The rules, which took effect October 13, require ELLs to take state math tests the first time they are administered after they enroll in a U.S. school, but scores on the exams do not have to be included in adequate yearly progress (AYP) calculations until students have been in the U.S. for 12 months. ELLs are exempt from taking the first administration of English exams after their arrival but must take the exam during their second year in school.

 

Educators who work with ELL students reacted with shock, saying it is unreasonable and destructive to require students to take tests so soon. Despite receiving ample public comment seeking a longer time before ELL students must be tested and have their scores count toward AYP, the DE's final regulations were very similar to those they originally put out for comment, which would have required testing after 10 months.

 

"It's catastrophic for the self-esteem of a child who has to sit and endure a test like this," said Eileen Santiago, principal of Thomas A. Edison Community School in Port Chester, NY.

 

Alex Poole, director of the program for Teachers of English to Speakers of Other Languages (TESOL) at Western Kentucky University, described the realities of teaching ELL students in many rural districts. "Briefly, we all know that there is no evidence that even a minority of ELLs can become proficient in academic English in a year," Poole said. "But something more concrete to consider is this: In many parts of rural America, we have ELLs in school districts that have zero experience with such students, have a hard time developing programs, and have an even harder time getting teachers.
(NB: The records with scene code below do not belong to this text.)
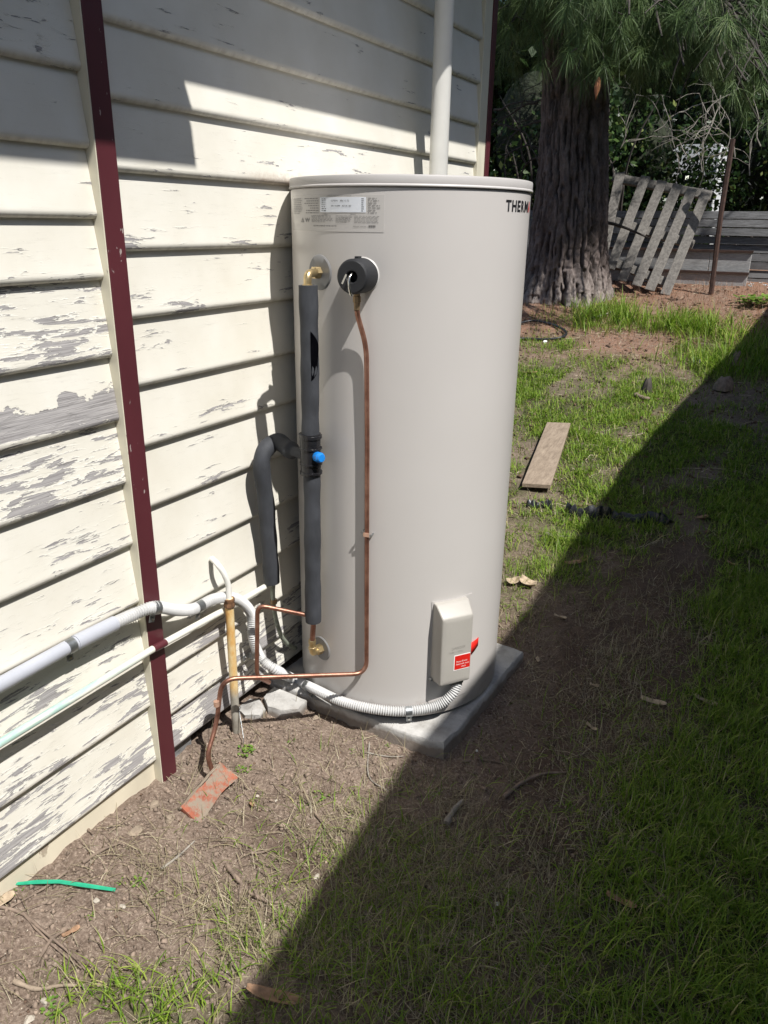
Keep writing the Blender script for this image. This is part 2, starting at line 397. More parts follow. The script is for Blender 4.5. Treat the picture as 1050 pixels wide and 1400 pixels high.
def mat_blade(name, c0, c1, c2, dry, trans=.35):
    a = NT(name, c0, .5, spec=.3); r = a.attr('rnd'); t = a.attr('tip')
    c = a.ramp(r, [(0, c0), (.45, c1), (.8, c2), (1.0, dry)]); c = a.mix(a.math('MULTIPLY', a.step(t, .6, 1.0), .35), c, dry)
    c = a.mix(a.step(t, .25, 0), c, tuple(k*.75+.02 for k in dry)); a.col(c)
    tr = a.n('ShaderNodeBsdfTranslucent'); a.l(c, tr.inputs[0]); mx = a.n('ShaderNodeMixShader'); mx.inputs[0].default_value = trans
    out = a.t.nodes['Material Output']; a.l(a.b.outputs[0], mx.inputs[1]); a.l(tr.outputs[0], mx.inputs[2]); a.l(mx.outputs[0], out.inputs[0]); return a.m
M['grass'] = mat_blade('grass_blades', (.085, .175, .012), (.17, .29, .022), (.30, .41, .05), (.50, .46, .20))
M['straw'] = mat_blade('dry_stalks', (.15, .125, .075), (.27, .23, .14), (.38, .33, .21), (.52, .46, .33), .15)
M['weed'] = mat_blade('weed_leaves', (.09, .20, .03), (.15, .28, .045), (.24, .34, .06), (.35, .36, .10))
M['needle'] = mat_blade('pine_needles', (.035, .070, .025), (.085, .14, .045), (.20, .27, .11), (.34, .35, .19), .2)
M['leaf'] = mat_blade('shrub_leaves', (.012, .028, .009), (.026, .052, .015), (.065, .11, .028), (.17, .2, .06), .22)
M['leaf'].node_tree.nodes['Principled BSDF'].inputs['Roughness'].default_value = .3
def mat_bark():
    a = NT('pine_bark', (.1, .08, .07), .95, spec=.15); v = a.coord('Object', (1, 1, .22)); n = a.noise(v, 9, 8, .7, .6); f = a.noise(a.coord('Object', (1, 1, .5)), 45, 5, .7)
    c = a.ramp(n, [(.32, (.028, .021, .019)), (.5, (.105, .082, .074)), (.72, (.24, .20, .185))]); cr = a.attr('crack')
    sz = a.n('ShaderNodeSeparateXYZ'); a.l(a.n('ShaderNodeTexCoord').outputs['Object'], sz.inputs[0])
    wz = a.step(a.math('ADD', sz.outputs[2], a.math('MULTIPLY', n, .6)), 1.42, 1.10); c = a.mix(a.math('MULTIPLY', wz, .6), c, a.ramp(f, [(.3, (.22, .185, .165)), (.7, (.52, .47, .43))]))
    c = a.mix(cr, c, (.014, .010, .008)); a.col(a.mix(.3, c, a.ramp(f, [(.3, (.06, .045, .04)), (.7, (.32, .27, .25))])))  # cracks darkened in colour too, standing in for shade in the furrows
    a.bump(a.math('ADD', n, a.math('MULTIPLY', f, .4)), .02, .9); return a.m
M['bark'] = mat_bark()
def mat_wood(name, lo, hi, along=(1, 1, 1), rough=.85):
    a = NT(name, lo, rough, spec=.25); cb = a.n('ShaderNodeCombineXYZ'); a.l(a.math('MULTIPLY', a.rand(), 23), cb.inputs[0])
    v = a.coord('Object', along, cb.outputs[0]); n = a.noise(v, 10, 7, .65); f = a.noise(a.coord('Object', tuple(k*3 for k in along), cb.outputs[0]), 14, 4)
    c = a.ramp(n, [(.3, lo), (.72, hi)]); a.col(a.mix(a.math('MULTIPLY', a.step(f, .58, .68), .5), c, tuple(k*.55 for k in lo))); a.bump(n, .002); return a.m
M['palletwood'] = mat_wood('weathered_pallet_wood', (.13, .12, .11), (.32, .30, .27), (4, 4, 4))
M['greyboard'] = mat_wood('grey_stacked_timber', (.10, .10, .10), (.26, .26, .265), (1.2, 4, 14))
M['whiteboard'] = mat_wood('old_white_boarding', (.30, .30, .30), (.52, .52, .51), (2, 4, 9))
M['plank'] = mat_wood('pale_sawn_plank', (.20, .155, .115), (.36, .29, .22), (5, 1, 5))
M['twig'] = mottled('dry_twig', (.20, .15, .115), .4, 40, .85, 0, .001)
M['twigpale'] = mottled('pale_branch', (.27, .245, .21), .3, 30, .85, 0, .001)
M['strawtwig'] = mottled('straw_coloured_twig', (.42, .36, .26), .3, 40, .85, 0, .0)
M['branchdark'] = mottled('dark_branch', (.05, .042, .036), .4, 30, .9, 0, .001)
M['deadleaf'] = mottled('dead_leaf_brown', (.33, .20, .12), .35, 50, .75, 0, .001)
M['deadleafpale'] = mottled('dead_leaf_tan', (.42, .33, .23), .3, 50, .75, 0, .001)
M['chip'] = mottled('stone', (.40, .36, .30), .2, 60, .8, 0, .001)
M['greenplastic'] = mottled('green_plastic', (.02, .36, .20), .15, 60, .5, 0, .0003)
M['blackplastic'] = mottled('black_plastic_sheet', (.016, .018, .022), .3, 30, .38, 0, .003, bscale=40)
M['stickerprint'] = mottled('print_grey', (.19, .185, .18), .1, 40, .6, 0, 0)
M['stickerfilm'] = mottled('sticker_film', (.50, .478, .456), .02, 10, .22, 0, 0)
M['stickerwhite'] = mottled('sticker_white', (.74, .77, .82), .02, 10, .3, 0, 0)
M['black'] = mottled('print_black', (.012, .012, .014), .1, 40, .5, 0, 0)
M['red'] = mottled('print_red', (.62, .018, .012), .05, 40, .4, 0, 0)
M['white'] = mottled('print_white', (.82, .82, .80), .02, 40, .45, 0, 0)
M['whiteflower'] = mottled('white_petal', (.78, .78, .80), .04, 40, .6, 0, 0)
M['neighbour'] = mottled('neighbour_wall_paint', (.34, .35, .33), .06, 4, .7)
M['roofiron'] = mottled('roof_iron', (.25, .26, .27), .1, 4, .5, .3)
M['farwhite'] = mottled('far_white_wall', (.75, .77, .80), .05, 4, .6)

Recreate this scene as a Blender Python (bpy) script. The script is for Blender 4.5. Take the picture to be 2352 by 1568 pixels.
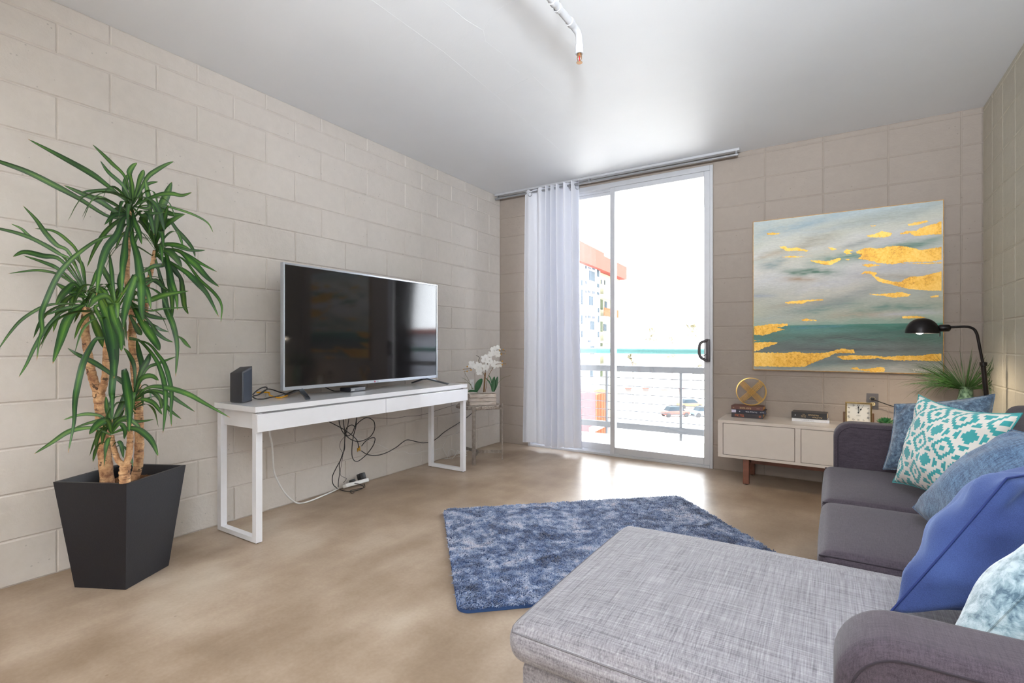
import bpy, bmesh, math, random
import numpy as np
from mathutils.geometry import delaunay_2d_cdt
from mathutils import Vector, Matrix, Quaternion
PI = math.pi
R = math.radians
SC = bpy.context.scene
for o in list(bpy.data.objects): bpy.data.objects.remove(o)

# ------------------------------------------------------------------ camera
F_PX, YAW, HOR, EYE, CX, YB, W, H = 1162.8, 0.5657, 788.7, 1.0768, 3.078, 4.604, 3.934, 2.68
YR = -3.6                                   # rear wall behind the camera
cam = bpy.data.cameras.new('camera'); camo = bpy.data.objects.new('camera', cam)
SC.collection.objects.link(camo); SC.camera = camo
cam.sensor_width = 36; cam.lens = 36 * F_PX / 2352
cam.shift_y = (HOR - 784) / 2352
cam.clip_start = 0.05; cam.clip_end = 500
camo.location = (CX, 0, EYE); camo.rotation_euler = (PI / 2, 0, YAW)

# ------------------------------------------------------------------ world, sun, portals, exposure
SC.view_settings.view_transform = 'Standard'; SC.view_settings.look = 'None'
SC.view_settings.gamma = 1; SC.view_settings.use_curve_mapping = False
SC.view_settings.exposure = 2.5
SKY = 3.0
wd = bpy.data.worlds.new('world'); SC.world = wd; wd.use_nodes = True
bg = wd.node_tree.nodes['Background']; bg.inputs[0].default_value = (0.90, 0.95, 1.0, 1); bg.inputs[1].default_value = SKY
sun = bpy.data.lights.new('sun', 'SUN'); sun.energy = 2.0; sun.angle = R(1.5); sun.color = (1, .95, .88)
suno = bpy.data.objects.new('sun', sun); SC.collection.objects.link(suno); suno.rotation_euler = (R(38), 0, R(-18))
def portal(name, loc, rot, sx, sy):
    l = bpy.data.lights.new(name, 'AREA'); l.shape = 'RECTANGLE'; l.size = sx; l.size_y = sy
    l.cycles.is_portal = True
    o = bpy.data.objects.new(name, l); SC.collection.objects.link(o); o.location = loc; o.rotation_euler = rot
portal('portal_door', (1.28, 4.78, 1.31), (R(-90), 0, 0), 1.9, 2.62)
portal('portal_rear', (2.5, YR - .12, 1.6), (R(90), 0, 0), 1.0, 1.6)
# two warm ceiling fill lights added behind the camera to even the lighting
for (lx, ly, en) in ((1.2, -1.9, 4), (3.2, -1.7, 4)):
    l = bpy.data.lights.new('ceiling_fill_source', 'AREA'); l.shape = 'DISK'; l.size = .5; l.energy = en; l.color = (1, .93, .85)
    o = bpy.data.objects.new('ceiling_fill_source', l); SC.collection.objects.link(o); o.location = (lx, ly, 2.56)

# added spot standing in for a camera flash bounced off the ceiling
UPX, UPY = 3.45, -0.75
l = bpy.data.lights.new('bounce_flash_light', 'SPOT'); l.energy = 185; l.color = (.86, .93, 1); l.shadow_soft_size = .22; l.spot_size = R(112); l.spot_blend = .9
o = bpy.data.objects.new('bounce_flash_light', l); SC.collection.objects.link(o); o.location = (UPX, UPY, 1.80)
o.rotation_euler = Vector((-.30, 1.05, 1)).to_track_quat('-Z', 'Y').to_euler()

# ------------------------------------------------------------------ picture measurements: a pixel of the photo -> a point on a plane of the room
_fw = Vector((-math.sin(YAW), math.cos(YAW), 0)); _rt = Vector((math.cos(YAW), math.sin(YAW), 0)); _C = Vector((CX, 0, EYE))
def ray(u, v): return _fw + _rt * ((u - 1176) / F_PX) + Vector((0, 0, 1)) * ((HOR - v) / F_PX)
def onY(u, v, y): d = ray(u, v); return _C + d * (y / d.y)
def onX(u, v, x): d = ray(u, v); return _C + d * ((x - CX) / d.x)
def onZ(u, v, z): d = ray(u, v); return _C + d * ((z - EYE) / d.z)
def at(u, v, dep): return _C + ray(u, v) * dep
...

However, in one year, they may go from having no ELLs to 50 or more… Holding these students and their teachers 'accountable' is terribly unfair, highly stressful for all involved, and scientifically unjustifiable."

 

One group that advocates for ELLs, however, was supportive of the rules. Melissa Lazarín, senior policy analyst for the National Council of La Raza, said her group supports holding the line at one year, on the theory that it will force improvements in assessments for these students.

 

Meanwhile, the DOE is working with a group of 24 states to rectify a lack of acceptable math and reading tests for students with limited English proficiency. Eighteen of the states were chosen because their testing systems for LEP students did not meet NCLB standards, according to the Department. The other six states were invited to help because their testing systems were found acceptable.